+++ Material to process

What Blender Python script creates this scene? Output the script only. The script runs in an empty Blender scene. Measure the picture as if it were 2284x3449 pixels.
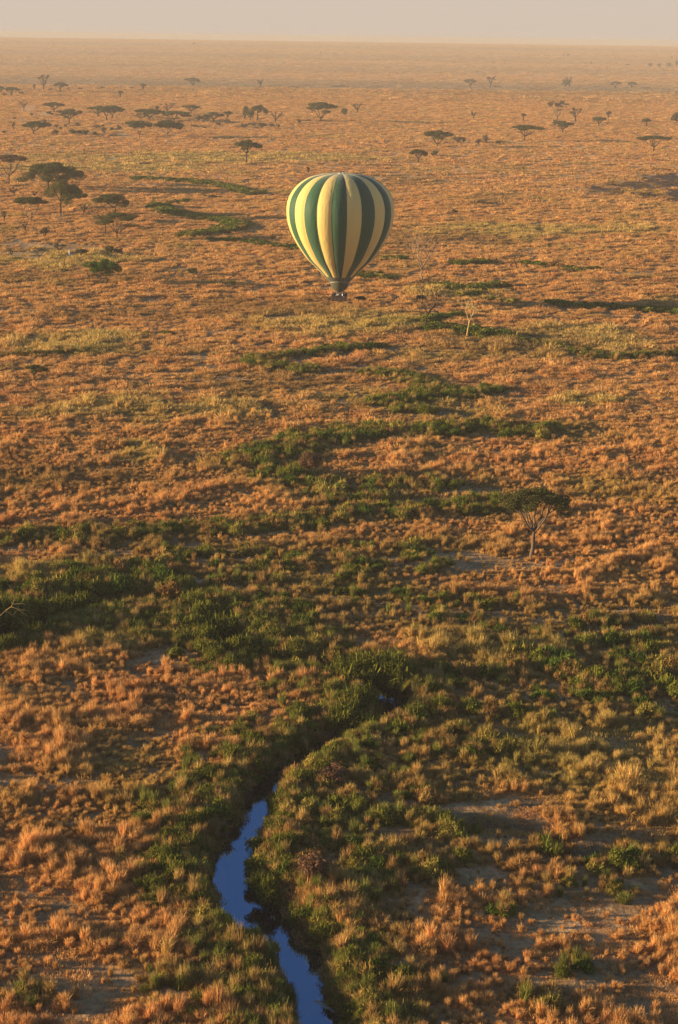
import bpy, bmesh, math, random
import numpy as np
from mathutils import Vector, Matrix
R = math.radians
rng = np.random.default_rng(7)
random.seed(7)
SC = bpy.context.scene
COL = SC.collection

# ---------------------------------------------------------------- camera
F, CX, CY, HZ, CAMH = 6000.0, 1142.0, 1724.5, 125.0, 57.0
PITCH, ROLL = math.atan((CY - HZ) / F), R(0.78)
fw = np.array([0, math.cos(PITCH), -math.sin(PITCH)])
up0 = np.array([0, math.sin(PITCH), math.cos(PITCH)])
r0 = np.array([1.0, 0, 0])
rt = r0 * math.cos(ROLL) + up0 * math.sin(ROLL)
upv = up0 * math.cos(ROLL) - r0 * math.sin(ROLL)
cam_d = bpy.data.cameras.new('camera')
cam = bpy.data.objects.new('camera', cam_d); COL.objects.link(cam)
cam_d.sensor_fit = 'HORIZONTAL'; cam_d.sensor_width = 36; cam_d.lens = 36 * F / 2284
cam_d.clip_start = 1; cam_d.clip_end = 60000
m = Matrix(((rt[0], upv[0], -fw[0], 0), (rt[1], upv[1], -fw[1], 0), (rt[2], upv[2], -fw[2], CAMH), (0, 0, 0, 1)))
cam.matrix_world = m
SC.camera = cam

# ---------------------------------------------------------------- light
SUN_EL, SUN_AZ = R(8.0), R(-92.0)          # azimuth from +Y, clockwise positive: sun on the left, a touch behind the camera
sdir = Vector((math.sin(SUN_AZ) * math.cos(SUN_EL), math.cos(SUN_AZ) * math.cos(SUN_EL), math.sin(SUN_EL)))
ld = bpy.data.lights.new('sun', 'SUN'); ld.energy = 5.0; ld.angle = R(0.6); ld.color = (1.0, 0.76, 0.42)
sun = bpy.data.objects.new('sun', ld); COL.objects.link(sun)
sun.rotation_euler = sdir.to_track_quat('Z', 'Y').to_euler()
W = bpy.data.worlds.new('World'); SC.world = W; W.use_nodes = True
nt = W.node_tree; nt.nodes.clear()
sky = nt.nodes.new('ShaderNodeTexSky'); sky.sky_type = 'NISHITA'; sky.sun_disc = False
sky.sun_elevation = SUN_EL; sky.sun_rotation = SUN_AZ
sky.altitude = 1500; sky.air_density = 1.0; sky.dust_density = 1.0; sky.ozone_density = 3.0
bg = nt.nodes.new('ShaderNodeBackground'); bg.inputs[1].default_value = 0.09
wo = nt.nodes.new('ShaderNodeOutputWorld')
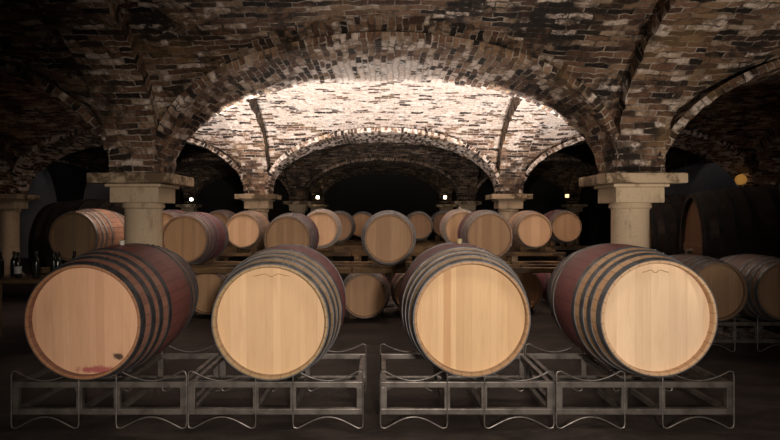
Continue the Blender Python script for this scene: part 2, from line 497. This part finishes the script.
k = 0; nt = 0
for i in range(5):
    for j in range(5):
        if (i in (0, 4)) and j == 0: continue
        cx = (XS[i]+XS[i+1])/2; cy = (YS[j]+YS[j+1])/2
        bright = j == 2 and i in (1, 2, 3)
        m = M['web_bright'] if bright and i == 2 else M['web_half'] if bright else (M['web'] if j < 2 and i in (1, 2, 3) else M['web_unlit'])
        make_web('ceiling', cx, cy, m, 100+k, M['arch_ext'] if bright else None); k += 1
for j in range(1, 5):
    for i in range(5):
        nt += 1
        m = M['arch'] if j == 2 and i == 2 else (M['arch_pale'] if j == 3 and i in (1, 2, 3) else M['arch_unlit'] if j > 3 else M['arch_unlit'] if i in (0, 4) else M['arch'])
        make_arch('trim_%d' % nt, (XS[i]+XS[i+1])/2, YS[j], 'x', m, 200+nt)
for j in range(5):
    for i in range(1, 5):
        nt += 1
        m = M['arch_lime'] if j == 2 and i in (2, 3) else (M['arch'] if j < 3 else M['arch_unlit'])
        make_arch('trim_%d' % nt, XS[i], (YS[j]+YS[j+1])/2, 'y', m, 300+nt, M['rib_side_shade'] if j == 2 else None)

# floor and walls
b = MB(); b.box(-14.4, 14.6, -6.5, 26.6, -.2, 0)
struct(b.build('floor', M['floor']))
def wall(name, x0, x1, y0, y1, z1, mat):
    b = MB(); b.box(x0, x1, y0, y1, 0, z1); return struct(b.build(name, mat))
wall('wall_left', -14.4, -14.17, -6.4, 26.5, 4.6, M['plaster'])
wall('wall_right', 14.33, 14.6, -6.4, 26.5, 4.6, M['plaster'])
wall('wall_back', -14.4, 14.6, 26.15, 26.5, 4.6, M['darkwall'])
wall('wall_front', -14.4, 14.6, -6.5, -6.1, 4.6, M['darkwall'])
wall('wall_back_left', -14.17, -8.9, 19.75, 20.0, 4.6, M['plaster'])
wall('wall_back_right', 9.05, 14.33, 19.75, 20.0, 4.6, M['plaster'])
# dark brick spring of a blocked arch on the left plaster wall
b = MB()
for s_ in range(40):
    z0 = 1.9 + s_*.06; w0 = .34 + .045*(s_/5)**1.5
    b.box(-10.45-w0, -10.45+w0, 19.35, 19.76, z0, z0+.06)
nt += 1; struct(b.build('trim_%d' % nt, M['darkwall']))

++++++

## To be done
From the line containing "Continue the Blender" through the final line of the listing above, retype every line exactly; leave out everything else.

## Output for this task
Continue the Blender Python script for this scene: part 2, from line 497. This part finishes the script.
k = 0; nt = 0
for i in range(5):
    for j in range(5):
        if (i in (0, 4)) and j == 0: continue
        cx = (XS[i]+XS[i+1])/2; cy = (YS[j]+YS[j+1])/2
        bright = j == 2 and i in (1, 2, 3)
        m = M['web_bright'] if bright and i == 2 else M['web_half'] if bright else (M['web'] if j < 2 and i in (1, 2, 3) else M['web_unlit'])
        make_web('ceiling', cx, cy, m, 100+k, M['arch_ext'] if bright else None); k += 1
for j in range(1, 5):
    for i in range(5):
        nt += 1
        m = M['arch'] if j == 2 and i == 2 else (M['arch_pale'] if j == 3 and i in (1, 2, 3) else M['arch_unlit'] if j > 3 else M['arch_unlit'] if i in (0, 4) else M['arch'])
        make_arch('trim_%d' % nt, (XS[i]+XS[i+1])/2, YS[j], 'x', m, 200+nt)
for j in range(5):
    for i in range(1, 5):
        nt += 1
        m = M['arch_lime'] if j == 2 and i in (2, 3) else (M['arch'] if j < 3 else M['arch_unlit'])
        make_arch('trim_%d' % nt, XS[i], (YS[j]+YS[j+1])/2, 'y', m, 300+nt, M['rib_side_shade'] if j == 2 else None)

# floor and walls
b = MB(); b.box(-14.4, 14.6, -6.5, 26.6, -.2, 0)
struct(b.build('floor', M['floor']))
def wall(name, x0, x1, y0, y1, z1, mat):
    b = MB(); b.box(x0, x1, y0, y1, 0, z1); return struct(b.build(name, mat))
wall('wall_left', -14.4, -14.17, -6.4, 26.5, 4.6, M['plaster'])
wall('wall_right', 14.33, 14.6, -6.4, 26.5, 4.6, M['plaster'])
wall('wall_back', -14.4, 14.6, 26.15, 26.5, 4.6, M['darkwall'])
wall('wall_front', -14.4, 14.6, -6.5, -6.1, 4.6, M['darkwall'])
wall('wall_back_left', -14.17, -8.9, 19.75, 20.0, 4.6, M['plaster'])
wall('wall_back_right', 9.05, 14.33, 19.75, 20.0, 4.6, M['plaster'])
# dark brick spring of a blocked arch on the left plaster wall
b = MB()
for s_ in range(40):
    z0 = 1.9 + s_*.06; w0 = .34 + .045*(s_/5)**1.5
    b.box(-10.45-w0, -10.45+w0, 19.35, 19.76, z0, z0+.06)
nt += 1; struct(b.build('trim_%d' % nt, M['darkwall']))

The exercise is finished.